Robin Hanson on bike helmets. The summary, even with a great increase in helmets "Cyclist head injuries didn’t obviously fall a lot, and non-head injuries rose a lot."
Shannon Love on elite leftists. "Elitism isn’t defined by who benefits, elitism is defined by who decides."
A. Barton Hinkle on our obligation to government. His thesis seems to be that it's very difficult to come up with an explanation for our obligations.
Kevin Williamson on the legitimacy of the state: "If you’re not willing to have somebody hauled off at gunpoint over the project, then it’s probably not a legitimate concern of the state."
Jeff Jacoby has a pull-no-punches piece on public sector unions:
Total federal civilian compensation in 2008 averaged $119,982—more than twice the $59,908 in wages and benefits earned by the average private-sector employee.
... But a fourth advantage is more significant than any of these: government labor unions can reward politicians who give them what they want and punish those who don't. As a result, negotiations in the public sector have an inherent bias toward higher salaries, more lavish benefits, and more inflexible work rules. "This is because public unions can organize politically and influence elections," Lowenstein remarks in While America Aged, which is to say, they can vote their bosses out of office. This gives them direct clout over the people who determine their benefits. By contrast, the [United Auto Workers], for all its muscle, cannot vote the CEO of General Motors out of a job.
David Brooks on money in politics: "But there’s no evidence to suggest that campaign spending has the outsize role that the candidates, the consultants and the political press often imagine."
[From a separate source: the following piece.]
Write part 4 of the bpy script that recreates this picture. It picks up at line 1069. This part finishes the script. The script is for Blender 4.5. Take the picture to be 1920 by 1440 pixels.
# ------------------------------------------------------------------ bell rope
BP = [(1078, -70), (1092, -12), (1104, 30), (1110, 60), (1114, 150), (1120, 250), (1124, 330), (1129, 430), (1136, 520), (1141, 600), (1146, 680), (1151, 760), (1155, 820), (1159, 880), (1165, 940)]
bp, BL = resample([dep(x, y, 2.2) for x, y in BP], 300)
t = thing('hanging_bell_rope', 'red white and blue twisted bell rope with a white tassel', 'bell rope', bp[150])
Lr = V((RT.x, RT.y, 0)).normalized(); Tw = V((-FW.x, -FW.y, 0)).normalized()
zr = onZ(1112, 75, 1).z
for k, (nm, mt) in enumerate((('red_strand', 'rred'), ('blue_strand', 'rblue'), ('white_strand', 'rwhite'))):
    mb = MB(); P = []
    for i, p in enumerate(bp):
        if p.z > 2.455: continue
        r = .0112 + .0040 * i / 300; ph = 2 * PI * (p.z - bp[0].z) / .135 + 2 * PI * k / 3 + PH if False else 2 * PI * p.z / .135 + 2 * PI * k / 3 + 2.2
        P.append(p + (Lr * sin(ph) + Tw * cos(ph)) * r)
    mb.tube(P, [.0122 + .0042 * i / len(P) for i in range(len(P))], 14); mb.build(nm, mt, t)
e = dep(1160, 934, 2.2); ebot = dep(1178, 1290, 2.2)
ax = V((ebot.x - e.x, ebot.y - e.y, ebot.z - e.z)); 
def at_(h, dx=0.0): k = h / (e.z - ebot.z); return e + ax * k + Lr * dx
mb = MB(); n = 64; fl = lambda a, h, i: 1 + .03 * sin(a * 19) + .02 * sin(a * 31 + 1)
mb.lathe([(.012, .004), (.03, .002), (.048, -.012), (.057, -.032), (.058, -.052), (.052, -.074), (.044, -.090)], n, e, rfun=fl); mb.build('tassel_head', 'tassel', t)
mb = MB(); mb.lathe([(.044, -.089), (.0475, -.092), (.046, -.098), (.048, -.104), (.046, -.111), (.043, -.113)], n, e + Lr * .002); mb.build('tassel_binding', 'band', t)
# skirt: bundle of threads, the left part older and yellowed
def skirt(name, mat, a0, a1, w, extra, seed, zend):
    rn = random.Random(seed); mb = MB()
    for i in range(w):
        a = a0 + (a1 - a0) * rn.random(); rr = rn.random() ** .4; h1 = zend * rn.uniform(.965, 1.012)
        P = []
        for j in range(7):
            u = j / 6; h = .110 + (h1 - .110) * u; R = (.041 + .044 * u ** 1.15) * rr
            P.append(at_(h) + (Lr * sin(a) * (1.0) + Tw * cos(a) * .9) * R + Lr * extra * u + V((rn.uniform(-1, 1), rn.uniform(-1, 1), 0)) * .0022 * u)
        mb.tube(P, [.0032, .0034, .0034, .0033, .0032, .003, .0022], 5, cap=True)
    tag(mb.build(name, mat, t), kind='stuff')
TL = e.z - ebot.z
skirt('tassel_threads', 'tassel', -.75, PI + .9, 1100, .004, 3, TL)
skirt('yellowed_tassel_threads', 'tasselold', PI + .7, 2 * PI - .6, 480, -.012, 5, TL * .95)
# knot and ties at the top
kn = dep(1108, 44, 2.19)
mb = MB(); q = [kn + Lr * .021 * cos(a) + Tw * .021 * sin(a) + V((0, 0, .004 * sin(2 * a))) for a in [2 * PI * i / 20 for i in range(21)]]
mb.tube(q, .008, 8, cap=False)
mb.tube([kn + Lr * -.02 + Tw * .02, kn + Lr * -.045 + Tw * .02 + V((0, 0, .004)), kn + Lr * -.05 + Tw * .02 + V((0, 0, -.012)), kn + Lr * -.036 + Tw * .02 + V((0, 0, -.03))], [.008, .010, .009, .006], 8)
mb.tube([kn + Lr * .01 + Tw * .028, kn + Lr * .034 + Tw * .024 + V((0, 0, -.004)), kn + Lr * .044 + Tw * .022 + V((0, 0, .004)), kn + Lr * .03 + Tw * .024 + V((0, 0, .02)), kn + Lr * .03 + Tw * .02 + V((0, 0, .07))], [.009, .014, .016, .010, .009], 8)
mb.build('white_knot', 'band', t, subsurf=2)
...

Don Boudreaux on liberal's ideas: "modern “liberalism’s” ideas are about replacing an unimaginably large multitude of diverse and competing ideas – each one individually chosen, practiced, assessed, and modified ... – with a relatively paltry set of ‘Big Ideas’ that are politically selected, centrally imposed, and enforced not by the natural give, take, and compromise of the everyday interactions of millions of people but, rather, by guns wielded by those whose overriding ‘idea’ is among the most simple-minded and antediluvian notions in history, namely, that those with the power of the sword are anointed to lord it over the rest of us."